5 Reasons to Vacation with Your Small Child

Vacationing with a small child is no easy feat. As if packing wasn’t hassle enough before having a kid, now you’re packing for another person. An infant, actually. And infants come with a lot of baggage.

First are the clothes. Take extras, because you never know when junior will go vomitron or demonstrate the literal definition of a “shit storm”.

Hint: Stay where washing machines and dryers are easily accessible and free, otherwise you’ll also need to pack quarters.

Other staples like books, toys, lovies, and bath-time supplies need packed too. Add a huge supply of food and snacks plus everything that accompanies the eating routine. Oh, and let’s not forget diapers and wipes.

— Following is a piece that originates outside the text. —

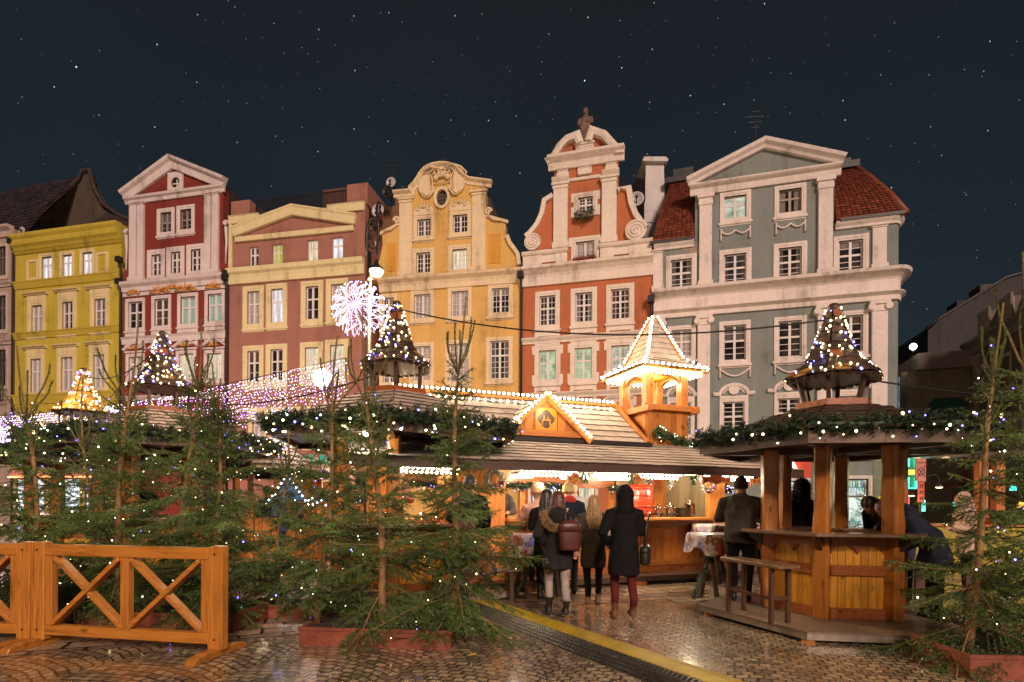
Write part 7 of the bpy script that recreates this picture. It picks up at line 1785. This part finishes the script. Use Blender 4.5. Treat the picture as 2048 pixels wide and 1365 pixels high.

Hint: Pack enough diapers and wipes for the duration of the trip. As they are used, suitcase space is freed for purchases.

This is just the tip of the packing iceberg. And, bonus, you can’t rely heavily on a list. It’s transient, ever changing with your child from infanthood to toddlerhood. Each time I pack, the list changes. Every time we travel, I wonder, Is this trip worth the hassle of packing?

Preparations for vacationing extend far beyond the suitcase. By the time we leave the house I’ve asked as many questions as my son does in a morning.

Are we driving or flying? Can we time either around naps? What time zone will we be in? When do we need to be there? So then what time should we leave the house? Did I forget anything? Phone? Check. Ids? Check. Child? Check. Is the iPad charged? Chargers? Check and check. Is this trip really worth the hassle of getting there? Are we there yet?!

Whether you are contemplating vacationing with your small child or questioning your sanity for traveling with them again, here are 5 reasons to pack up and leave town with your little one.

1. Change of scene. Sure, we do the same things on vacation as we do at home – play at the park, go to the pool, take walks – but the location is different. For this Midwesterner, pushing my son in a swing oceanside is a very welcome change of scene (and a breath of salty-fresh air).

ocean-side

Dipping their toes in the ocean after a seaside sunset swing.

2. Old vacation spot, new attractions. Revisiting pre-baby destinations is an entirely different experience with a child. Basically none of our former routines exist. At first, I viewed this as a limiting crux. We still can’t sleep in, can we? In actuality, it’s opened up a whole new world of opportunity. With coffee in hand, we’ve experienced aquariums, zoos, gardens, and children’s museums that my husband and I never visited before. Cheers to branching out.

3. Experiences are souvenirs. Vacationing is a great way to break up the monotony of daily life. We’ve discovered foods that our son likes while staying with friends. Visiting libraries has exposed us to children’s books that we continue to check out back home. New experiences lead to new words and phrases in my son’s vocabulary. They all go home with us, adding variety to the norm, and reminding us of our travels.

4. Returning home is just as exciting as the vacation. Let’s be realistic. With a small child in tow, vacations no longer equate to relaxation; they offer a break from the norm. While I rarely come home feeling rested, I do look forward to being home. My own kitchen, my own bed, getting our son back in his room, even daily routines are eagerly anticipated on the return journey. Now if only a magic fairy could have the fridge stocked for me upon arrival…

5. Making memories. One of my friends recently posted to Facebook, “Life is nothing but making memories.” There is a lot that I have forgotten about my son’s nearly 2.5 years of life. The days blur together becoming hazy around the edges. However, my husband and I fondly remember every vacation we’ve taken with our son: His first flight; his first trip to the ocean; even that time he erupted from both ends all over me in a hotel at 2am.

Hint: Pack an extra pair of pajamas for yourself in case one winds up in the wash.

So, is vacationing with your little one worth the hassles of packing, long car rides, airports, flights, time changes, and hotel sleeping (or lack thereof)? You bet your bottom dollar it is. Dollars. Shoot, I’m out of cash. I need to stop at the ATM before we leave.